* begin Data lines *
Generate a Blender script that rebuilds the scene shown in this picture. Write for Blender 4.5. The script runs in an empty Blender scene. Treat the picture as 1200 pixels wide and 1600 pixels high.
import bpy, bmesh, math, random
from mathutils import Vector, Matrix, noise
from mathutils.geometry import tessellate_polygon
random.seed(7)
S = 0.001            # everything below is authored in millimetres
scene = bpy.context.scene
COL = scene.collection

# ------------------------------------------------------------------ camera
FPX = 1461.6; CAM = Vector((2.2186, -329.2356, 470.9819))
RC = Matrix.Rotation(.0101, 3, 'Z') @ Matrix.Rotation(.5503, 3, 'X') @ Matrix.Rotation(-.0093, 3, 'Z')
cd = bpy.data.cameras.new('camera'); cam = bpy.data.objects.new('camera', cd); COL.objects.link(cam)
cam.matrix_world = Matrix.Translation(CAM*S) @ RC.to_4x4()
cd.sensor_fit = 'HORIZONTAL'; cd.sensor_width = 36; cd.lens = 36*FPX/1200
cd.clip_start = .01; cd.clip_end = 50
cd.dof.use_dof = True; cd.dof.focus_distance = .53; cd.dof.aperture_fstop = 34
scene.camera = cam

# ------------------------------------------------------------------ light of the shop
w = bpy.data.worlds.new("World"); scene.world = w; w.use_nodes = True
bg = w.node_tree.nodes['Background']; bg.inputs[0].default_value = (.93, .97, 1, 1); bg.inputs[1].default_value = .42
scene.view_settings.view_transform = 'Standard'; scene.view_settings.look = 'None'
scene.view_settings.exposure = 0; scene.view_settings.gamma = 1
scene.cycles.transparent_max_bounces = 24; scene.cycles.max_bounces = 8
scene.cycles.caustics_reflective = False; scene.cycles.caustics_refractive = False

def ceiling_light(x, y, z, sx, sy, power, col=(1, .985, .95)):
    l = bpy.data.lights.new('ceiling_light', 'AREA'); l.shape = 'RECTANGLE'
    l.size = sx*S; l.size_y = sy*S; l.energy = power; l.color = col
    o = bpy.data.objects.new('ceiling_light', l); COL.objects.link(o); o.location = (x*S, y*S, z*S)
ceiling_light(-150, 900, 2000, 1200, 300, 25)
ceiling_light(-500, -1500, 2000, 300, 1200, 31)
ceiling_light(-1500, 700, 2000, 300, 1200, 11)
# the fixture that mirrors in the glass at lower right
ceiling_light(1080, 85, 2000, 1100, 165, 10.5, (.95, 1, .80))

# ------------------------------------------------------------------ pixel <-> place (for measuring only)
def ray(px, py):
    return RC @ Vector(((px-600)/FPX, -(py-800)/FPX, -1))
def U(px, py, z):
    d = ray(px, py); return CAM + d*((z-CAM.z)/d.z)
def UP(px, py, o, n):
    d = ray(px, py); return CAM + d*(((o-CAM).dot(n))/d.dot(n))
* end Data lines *
## Directions
Your output must be the lines of the material above, from the first through the line that contains "scene.camera = cam", copied exactly. Include both endpoints and nothing else.

## Problem solution
Generate a Blender script that rebuilds the scene shown in this picture. Write for Blender 4.5. The script runs in an empty Blender scene. Treat the picture as 1200 pixels wide and 1600 pixels high.
import bpy, bmesh, math, random
from mathutils import Vector, Matrix, noise
from mathutils.geometry import tessellate_polygon
random.seed(7)
S = 0.001            # everything below is authored in millimetres
scene = bpy.context.scene
COL = scene.collection

# ------------------------------------------------------------------ camera
FPX = 1461.6; CAM = Vector((2.2186, -329.2356, 470.9819))
RC = Matrix.Rotation(.0101, 3, 'Z') @ Matrix.Rotation(.5503, 3, 'X') @ Matrix.Rotation(-.0093, 3, 'Z')
cd = bpy.data.cameras.new('camera'); cam = bpy.data.objects.new('camera', cd); COL.objects.link(cam)
cam.matrix_world = Matrix.Translation(CAM*S) @ RC.to_4x4()
cd.sensor_fit = 'HORIZONTAL'; cd.sensor_width = 36; cd.lens = 36*FPX/1200
cd.clip_start = .01; cd.clip_end = 50
cd.dof.use_dof = True; cd.dof.focus_distance = .53; cd.dof.aperture_fstop = 34
scene.camera = cam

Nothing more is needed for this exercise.